Zunächst kommen wir zur Eingabe 2411 (01 bis 04). Hier geht es um die Aufenthaltserlaubnis für eine Familie aus Bulgarien. Hierzu liegt ein Antrag der SPD-Fraktion vor: Zurücküberweisung an den Petitionsausschuss. Wer so beschließen möchte, den bitte ich um das Handzeichen. - Gegenstimmen! - Danke schön.

Zu dieser Petition liegt ein Änderungsantrag der Fraktion Bündnis 90/Die Grünen vor, der „Berücksichtigung“ lautet. Wer so beschließen möchte, den bitte ich um das Handzeichen. - Gegenstimmen! - Damit ist der Änderungsantrag abgelehnt.

Wir kommen zur Beschlussempfehlung des Ausschusses: Sach- und Rechtslage. Wer so beschließen möge, den bitte ich um das Handzeichen. - Gegenstimmen! - Stimmenthaltungen gibt es nicht. Damit ist der Beschlussempfehlung des Ausschusses gefolgt worden: Sach- und Rechtslage.

Ich rufe die Eingabe 2207 auf: Erlassentwurf „Förderung von Schülerinnen und Schülern mit besonderen Schwierigkeiten in Lesen, Rechtschreibung oder Rechnen.“ Hier gibt es gleich lautende Änderungsanträge der Fraktion Bündnis 90/Die Grünen und der Fraktion der SPD, die auf „Berücksichtigung“ lauten. Wer so beschließen möchte, den bitte ich jetzt um das Handzeichen. - Gegenstimmen! - Stimmenthaltungen? - Damit ist dem Änderungsantrag nicht gefolgt.

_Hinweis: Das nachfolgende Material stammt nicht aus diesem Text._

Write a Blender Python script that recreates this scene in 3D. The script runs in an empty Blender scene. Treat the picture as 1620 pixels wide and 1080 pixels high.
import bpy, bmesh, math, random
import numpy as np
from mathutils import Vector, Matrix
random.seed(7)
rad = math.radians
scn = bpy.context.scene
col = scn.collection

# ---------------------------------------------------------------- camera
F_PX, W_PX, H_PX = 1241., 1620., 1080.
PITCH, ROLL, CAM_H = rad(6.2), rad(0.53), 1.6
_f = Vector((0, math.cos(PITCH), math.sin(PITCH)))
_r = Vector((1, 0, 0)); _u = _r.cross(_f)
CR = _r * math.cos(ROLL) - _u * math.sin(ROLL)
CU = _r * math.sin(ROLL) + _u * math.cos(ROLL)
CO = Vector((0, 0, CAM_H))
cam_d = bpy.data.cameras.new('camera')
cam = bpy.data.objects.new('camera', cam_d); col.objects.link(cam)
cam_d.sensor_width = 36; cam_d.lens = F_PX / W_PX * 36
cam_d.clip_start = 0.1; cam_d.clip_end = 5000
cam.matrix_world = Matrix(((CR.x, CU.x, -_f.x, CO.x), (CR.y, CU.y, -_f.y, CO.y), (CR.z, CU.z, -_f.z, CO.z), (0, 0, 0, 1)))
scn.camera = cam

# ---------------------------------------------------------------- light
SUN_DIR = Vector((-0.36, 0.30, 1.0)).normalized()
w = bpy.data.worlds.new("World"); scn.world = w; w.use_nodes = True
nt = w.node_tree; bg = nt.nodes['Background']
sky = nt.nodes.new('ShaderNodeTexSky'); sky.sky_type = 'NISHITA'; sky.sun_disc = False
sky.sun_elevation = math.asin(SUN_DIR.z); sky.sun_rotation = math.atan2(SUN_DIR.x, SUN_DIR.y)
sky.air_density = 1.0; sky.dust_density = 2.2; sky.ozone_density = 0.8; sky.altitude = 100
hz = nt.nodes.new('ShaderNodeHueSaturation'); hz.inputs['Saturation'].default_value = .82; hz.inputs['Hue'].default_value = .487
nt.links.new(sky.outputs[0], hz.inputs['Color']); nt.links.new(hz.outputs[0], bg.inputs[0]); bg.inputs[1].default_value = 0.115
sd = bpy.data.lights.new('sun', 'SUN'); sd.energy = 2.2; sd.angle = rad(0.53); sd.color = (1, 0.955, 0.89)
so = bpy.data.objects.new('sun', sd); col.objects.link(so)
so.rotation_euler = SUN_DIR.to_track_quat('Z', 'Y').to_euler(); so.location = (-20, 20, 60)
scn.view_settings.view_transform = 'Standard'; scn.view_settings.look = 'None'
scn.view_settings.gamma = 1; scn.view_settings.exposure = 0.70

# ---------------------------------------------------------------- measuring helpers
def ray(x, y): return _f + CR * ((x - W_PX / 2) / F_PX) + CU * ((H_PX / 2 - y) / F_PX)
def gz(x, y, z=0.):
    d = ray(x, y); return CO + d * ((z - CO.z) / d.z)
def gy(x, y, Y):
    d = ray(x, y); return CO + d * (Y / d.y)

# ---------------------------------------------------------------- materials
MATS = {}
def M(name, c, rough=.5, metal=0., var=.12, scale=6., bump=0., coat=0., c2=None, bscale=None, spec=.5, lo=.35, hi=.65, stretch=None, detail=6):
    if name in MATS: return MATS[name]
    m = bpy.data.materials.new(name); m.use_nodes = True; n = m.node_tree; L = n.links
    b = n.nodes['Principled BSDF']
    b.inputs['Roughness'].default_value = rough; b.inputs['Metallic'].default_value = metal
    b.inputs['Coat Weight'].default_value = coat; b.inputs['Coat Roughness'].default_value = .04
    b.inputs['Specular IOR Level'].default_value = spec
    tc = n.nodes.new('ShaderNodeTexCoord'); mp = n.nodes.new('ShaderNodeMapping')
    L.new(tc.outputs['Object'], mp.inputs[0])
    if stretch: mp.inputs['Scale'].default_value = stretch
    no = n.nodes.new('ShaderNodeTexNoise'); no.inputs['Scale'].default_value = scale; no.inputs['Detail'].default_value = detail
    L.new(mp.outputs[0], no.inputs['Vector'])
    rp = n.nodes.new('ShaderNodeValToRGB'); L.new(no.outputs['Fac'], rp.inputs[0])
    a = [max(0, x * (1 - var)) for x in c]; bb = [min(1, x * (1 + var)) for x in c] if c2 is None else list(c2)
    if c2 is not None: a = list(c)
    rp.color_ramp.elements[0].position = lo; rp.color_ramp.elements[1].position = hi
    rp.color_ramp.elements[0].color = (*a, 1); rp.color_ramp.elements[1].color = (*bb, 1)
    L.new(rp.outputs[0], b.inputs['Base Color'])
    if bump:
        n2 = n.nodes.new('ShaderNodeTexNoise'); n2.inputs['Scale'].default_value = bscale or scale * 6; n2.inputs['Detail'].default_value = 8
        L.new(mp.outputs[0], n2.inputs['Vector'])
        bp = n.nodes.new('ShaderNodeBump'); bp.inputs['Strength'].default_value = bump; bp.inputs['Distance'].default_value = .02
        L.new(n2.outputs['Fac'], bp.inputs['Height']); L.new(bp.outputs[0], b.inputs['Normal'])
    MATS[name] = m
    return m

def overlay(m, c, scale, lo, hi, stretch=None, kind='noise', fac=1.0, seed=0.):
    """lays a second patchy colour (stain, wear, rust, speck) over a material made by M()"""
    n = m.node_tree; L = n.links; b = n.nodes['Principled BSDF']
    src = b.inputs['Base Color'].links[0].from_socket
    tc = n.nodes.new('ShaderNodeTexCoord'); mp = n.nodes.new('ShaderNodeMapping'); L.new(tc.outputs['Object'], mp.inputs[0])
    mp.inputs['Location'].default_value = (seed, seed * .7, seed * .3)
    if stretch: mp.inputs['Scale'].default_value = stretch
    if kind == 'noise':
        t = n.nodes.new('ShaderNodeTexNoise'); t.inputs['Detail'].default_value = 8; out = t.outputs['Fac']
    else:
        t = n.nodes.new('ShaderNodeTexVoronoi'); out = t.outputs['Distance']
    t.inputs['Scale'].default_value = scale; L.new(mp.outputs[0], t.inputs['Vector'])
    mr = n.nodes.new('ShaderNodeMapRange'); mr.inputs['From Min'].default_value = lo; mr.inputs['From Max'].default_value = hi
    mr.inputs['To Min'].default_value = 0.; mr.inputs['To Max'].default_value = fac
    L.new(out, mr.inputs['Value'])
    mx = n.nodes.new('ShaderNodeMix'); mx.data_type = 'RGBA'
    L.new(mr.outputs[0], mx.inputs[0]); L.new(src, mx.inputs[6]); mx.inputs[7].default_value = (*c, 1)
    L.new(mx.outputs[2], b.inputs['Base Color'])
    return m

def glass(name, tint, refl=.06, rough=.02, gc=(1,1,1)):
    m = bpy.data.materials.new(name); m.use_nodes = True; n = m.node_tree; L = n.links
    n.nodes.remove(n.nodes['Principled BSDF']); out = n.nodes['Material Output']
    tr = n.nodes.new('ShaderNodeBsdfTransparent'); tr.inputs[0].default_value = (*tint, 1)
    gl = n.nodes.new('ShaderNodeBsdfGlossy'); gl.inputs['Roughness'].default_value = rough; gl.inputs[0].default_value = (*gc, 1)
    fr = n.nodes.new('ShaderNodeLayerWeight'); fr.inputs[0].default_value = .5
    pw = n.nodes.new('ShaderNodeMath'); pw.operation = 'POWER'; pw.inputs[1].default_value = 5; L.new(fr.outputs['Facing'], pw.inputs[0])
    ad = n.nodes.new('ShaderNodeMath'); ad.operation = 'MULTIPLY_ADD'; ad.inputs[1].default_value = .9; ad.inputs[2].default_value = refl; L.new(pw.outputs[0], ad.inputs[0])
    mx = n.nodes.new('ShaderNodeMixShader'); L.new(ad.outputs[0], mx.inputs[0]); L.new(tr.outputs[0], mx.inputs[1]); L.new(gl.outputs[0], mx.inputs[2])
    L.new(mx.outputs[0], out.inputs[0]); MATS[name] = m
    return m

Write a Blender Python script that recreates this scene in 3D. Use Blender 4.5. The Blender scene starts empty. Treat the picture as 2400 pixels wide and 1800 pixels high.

Wir kommen zur Beschlussempfehlung des Ausschusses. Sie lautet: Sach- und Rechtslage. Wer so beschließen möchte, den bitte ich um das Handzeichen. - Gegenstimmen! - Stimmenthaltungen sehe ich nicht. Damit ist der Beschlussempfehlung des Ausschusses gefolgt worden.

Ich rufe die Eingaben 2889 auf. Hier geht es um die Aufenthaltsgenehmigung für eine Familie aus dem Kosovo. Auch hierzu gibt es einen Änderungsantrag der Fraktion Bündnis 90/Die Grünen. Er lautet: Berücksichtigung. Wer so beschließen möchte, den bitte ich um das Handzeichen. - Gegenstimmen! - Stimmenthaltungen? - Damit ist der Antrag abgelehnt.